### Task instructions
Find every line in the records below that contains the word "scene", and copy each such line.

### Data for the task
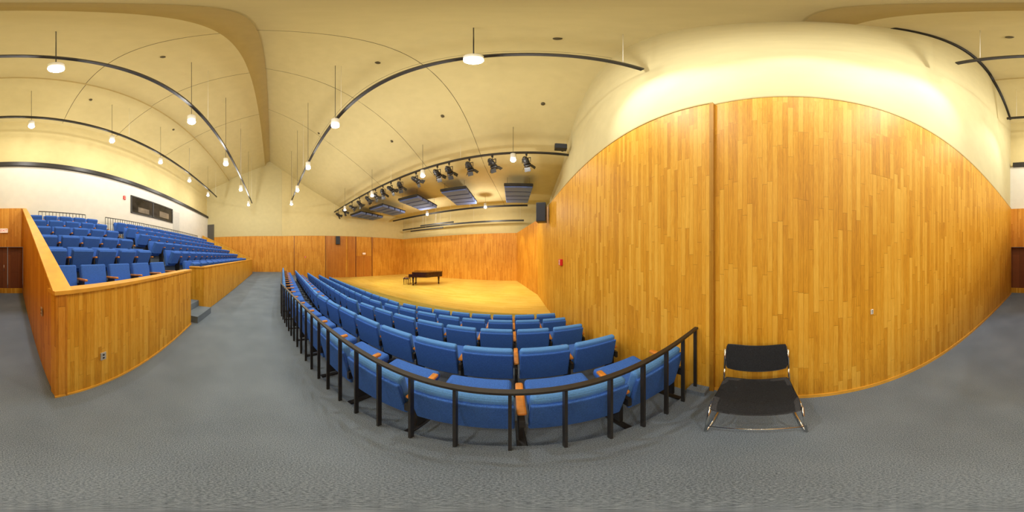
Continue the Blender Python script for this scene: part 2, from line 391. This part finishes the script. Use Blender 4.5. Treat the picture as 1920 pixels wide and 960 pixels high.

* * *

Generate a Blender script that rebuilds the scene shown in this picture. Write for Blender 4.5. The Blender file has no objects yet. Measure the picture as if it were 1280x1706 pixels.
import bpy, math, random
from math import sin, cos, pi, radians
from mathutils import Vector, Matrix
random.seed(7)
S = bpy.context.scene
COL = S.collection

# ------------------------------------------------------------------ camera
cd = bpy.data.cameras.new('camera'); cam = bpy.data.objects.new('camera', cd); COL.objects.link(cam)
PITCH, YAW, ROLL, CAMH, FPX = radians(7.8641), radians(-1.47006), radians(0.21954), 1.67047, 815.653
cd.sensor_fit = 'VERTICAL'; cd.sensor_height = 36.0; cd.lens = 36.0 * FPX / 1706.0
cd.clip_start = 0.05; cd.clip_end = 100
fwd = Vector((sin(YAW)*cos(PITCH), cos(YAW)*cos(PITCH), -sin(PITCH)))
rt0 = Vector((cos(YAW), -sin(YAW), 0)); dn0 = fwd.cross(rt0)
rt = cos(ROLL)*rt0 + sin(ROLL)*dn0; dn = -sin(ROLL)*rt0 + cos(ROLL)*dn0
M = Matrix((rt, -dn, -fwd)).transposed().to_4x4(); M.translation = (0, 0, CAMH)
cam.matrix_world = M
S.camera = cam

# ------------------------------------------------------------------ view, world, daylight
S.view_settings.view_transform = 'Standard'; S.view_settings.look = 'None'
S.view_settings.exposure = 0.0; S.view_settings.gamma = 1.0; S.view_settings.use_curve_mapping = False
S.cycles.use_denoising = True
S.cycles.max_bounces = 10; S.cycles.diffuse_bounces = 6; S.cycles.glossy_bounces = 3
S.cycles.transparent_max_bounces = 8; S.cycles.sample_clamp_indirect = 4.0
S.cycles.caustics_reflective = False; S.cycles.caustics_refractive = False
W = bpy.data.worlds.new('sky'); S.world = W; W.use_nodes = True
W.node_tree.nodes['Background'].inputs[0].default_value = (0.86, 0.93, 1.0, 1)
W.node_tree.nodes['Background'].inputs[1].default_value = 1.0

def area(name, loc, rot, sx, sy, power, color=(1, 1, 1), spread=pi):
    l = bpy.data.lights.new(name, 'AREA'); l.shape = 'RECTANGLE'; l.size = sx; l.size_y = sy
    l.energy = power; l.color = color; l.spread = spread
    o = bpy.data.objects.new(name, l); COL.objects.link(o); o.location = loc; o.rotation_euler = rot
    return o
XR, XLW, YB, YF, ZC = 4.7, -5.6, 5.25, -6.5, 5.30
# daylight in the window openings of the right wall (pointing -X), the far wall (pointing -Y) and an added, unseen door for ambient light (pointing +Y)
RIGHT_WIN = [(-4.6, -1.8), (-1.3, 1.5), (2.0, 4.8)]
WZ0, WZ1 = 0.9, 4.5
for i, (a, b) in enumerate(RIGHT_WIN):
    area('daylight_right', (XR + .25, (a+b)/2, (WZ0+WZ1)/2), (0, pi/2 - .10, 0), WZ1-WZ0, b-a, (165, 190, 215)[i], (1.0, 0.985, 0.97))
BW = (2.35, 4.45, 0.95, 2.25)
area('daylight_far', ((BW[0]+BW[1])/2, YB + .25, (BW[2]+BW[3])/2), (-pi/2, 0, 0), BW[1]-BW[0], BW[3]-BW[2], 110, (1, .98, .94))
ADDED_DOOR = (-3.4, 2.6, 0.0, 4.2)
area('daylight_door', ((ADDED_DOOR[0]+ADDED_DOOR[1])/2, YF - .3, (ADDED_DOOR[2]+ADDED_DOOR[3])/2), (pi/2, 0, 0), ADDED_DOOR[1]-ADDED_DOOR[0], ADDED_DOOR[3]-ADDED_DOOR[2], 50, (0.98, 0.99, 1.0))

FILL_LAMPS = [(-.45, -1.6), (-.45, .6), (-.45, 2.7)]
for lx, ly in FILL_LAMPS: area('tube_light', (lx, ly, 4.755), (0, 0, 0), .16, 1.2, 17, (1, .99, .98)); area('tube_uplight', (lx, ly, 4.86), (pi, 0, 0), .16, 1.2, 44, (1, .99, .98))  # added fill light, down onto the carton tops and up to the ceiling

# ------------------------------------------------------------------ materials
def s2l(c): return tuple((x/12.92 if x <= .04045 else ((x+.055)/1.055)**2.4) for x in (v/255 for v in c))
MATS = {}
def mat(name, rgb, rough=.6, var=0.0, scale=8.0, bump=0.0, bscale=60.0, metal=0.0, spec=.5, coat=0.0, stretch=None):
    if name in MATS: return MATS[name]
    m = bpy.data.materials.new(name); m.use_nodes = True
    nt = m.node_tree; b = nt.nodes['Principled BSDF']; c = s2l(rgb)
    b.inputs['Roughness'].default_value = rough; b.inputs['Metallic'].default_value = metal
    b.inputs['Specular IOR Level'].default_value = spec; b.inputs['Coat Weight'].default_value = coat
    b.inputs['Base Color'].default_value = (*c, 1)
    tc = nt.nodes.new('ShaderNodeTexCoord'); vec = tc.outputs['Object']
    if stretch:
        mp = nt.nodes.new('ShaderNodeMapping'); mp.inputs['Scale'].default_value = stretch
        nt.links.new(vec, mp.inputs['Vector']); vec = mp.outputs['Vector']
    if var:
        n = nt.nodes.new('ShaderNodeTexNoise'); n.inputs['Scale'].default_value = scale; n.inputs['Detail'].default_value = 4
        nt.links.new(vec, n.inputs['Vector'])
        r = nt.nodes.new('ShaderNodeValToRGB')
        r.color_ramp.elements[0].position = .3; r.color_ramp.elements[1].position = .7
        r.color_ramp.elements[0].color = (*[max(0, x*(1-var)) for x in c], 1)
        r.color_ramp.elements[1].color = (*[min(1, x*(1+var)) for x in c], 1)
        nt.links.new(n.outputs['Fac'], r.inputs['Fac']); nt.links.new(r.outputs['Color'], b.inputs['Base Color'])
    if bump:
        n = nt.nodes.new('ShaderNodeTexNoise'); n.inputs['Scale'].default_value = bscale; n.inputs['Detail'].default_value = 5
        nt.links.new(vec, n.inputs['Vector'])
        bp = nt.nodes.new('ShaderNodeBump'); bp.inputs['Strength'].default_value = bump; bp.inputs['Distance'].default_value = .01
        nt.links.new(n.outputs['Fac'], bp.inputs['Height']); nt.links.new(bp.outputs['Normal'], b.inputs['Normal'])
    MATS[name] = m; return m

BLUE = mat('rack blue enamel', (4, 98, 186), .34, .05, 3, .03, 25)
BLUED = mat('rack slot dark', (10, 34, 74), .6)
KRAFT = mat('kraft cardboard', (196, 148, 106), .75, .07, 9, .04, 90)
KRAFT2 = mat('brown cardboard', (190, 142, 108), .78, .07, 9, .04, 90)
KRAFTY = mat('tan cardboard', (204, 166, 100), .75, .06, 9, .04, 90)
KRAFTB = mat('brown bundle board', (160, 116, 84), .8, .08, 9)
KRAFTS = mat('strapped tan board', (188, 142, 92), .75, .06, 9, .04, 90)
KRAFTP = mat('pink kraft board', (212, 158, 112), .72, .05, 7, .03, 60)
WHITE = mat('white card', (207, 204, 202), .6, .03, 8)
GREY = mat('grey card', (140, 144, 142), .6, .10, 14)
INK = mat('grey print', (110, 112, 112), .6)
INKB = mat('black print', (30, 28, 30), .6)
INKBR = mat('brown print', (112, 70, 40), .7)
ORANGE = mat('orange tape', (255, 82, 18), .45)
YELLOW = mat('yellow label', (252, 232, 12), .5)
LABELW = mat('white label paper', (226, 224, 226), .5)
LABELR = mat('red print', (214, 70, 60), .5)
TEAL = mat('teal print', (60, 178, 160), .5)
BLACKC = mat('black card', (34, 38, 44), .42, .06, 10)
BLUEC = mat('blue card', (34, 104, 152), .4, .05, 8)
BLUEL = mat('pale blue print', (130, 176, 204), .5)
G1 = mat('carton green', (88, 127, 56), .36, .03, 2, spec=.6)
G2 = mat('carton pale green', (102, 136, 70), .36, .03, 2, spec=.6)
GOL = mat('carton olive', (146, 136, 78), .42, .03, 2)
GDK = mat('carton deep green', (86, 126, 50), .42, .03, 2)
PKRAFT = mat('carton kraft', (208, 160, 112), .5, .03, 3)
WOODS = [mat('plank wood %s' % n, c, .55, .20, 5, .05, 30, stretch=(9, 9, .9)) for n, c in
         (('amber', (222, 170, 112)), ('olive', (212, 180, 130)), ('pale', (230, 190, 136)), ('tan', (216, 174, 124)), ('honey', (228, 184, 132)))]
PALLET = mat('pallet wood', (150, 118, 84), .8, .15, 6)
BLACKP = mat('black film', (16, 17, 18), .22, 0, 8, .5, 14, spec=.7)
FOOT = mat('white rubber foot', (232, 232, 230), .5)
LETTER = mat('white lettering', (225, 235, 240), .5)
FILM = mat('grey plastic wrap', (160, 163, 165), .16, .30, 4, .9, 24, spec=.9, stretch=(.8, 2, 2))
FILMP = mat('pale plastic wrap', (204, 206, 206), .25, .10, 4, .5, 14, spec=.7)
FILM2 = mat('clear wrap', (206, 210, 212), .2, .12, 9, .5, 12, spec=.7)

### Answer
Continue the Blender Python script for this scene: part 2, from line 391. This part finishes the script. Use Blender 4.5. Treat the picture as 1920 pixels wide and 960 pixels high.
Generate a Blender script that rebuilds the scene shown in this picture. Write for Blender 4.5. The Blender file has no objects yet. Measure the picture as if it were 1280x1706 pixels.
S = bpy.context.scene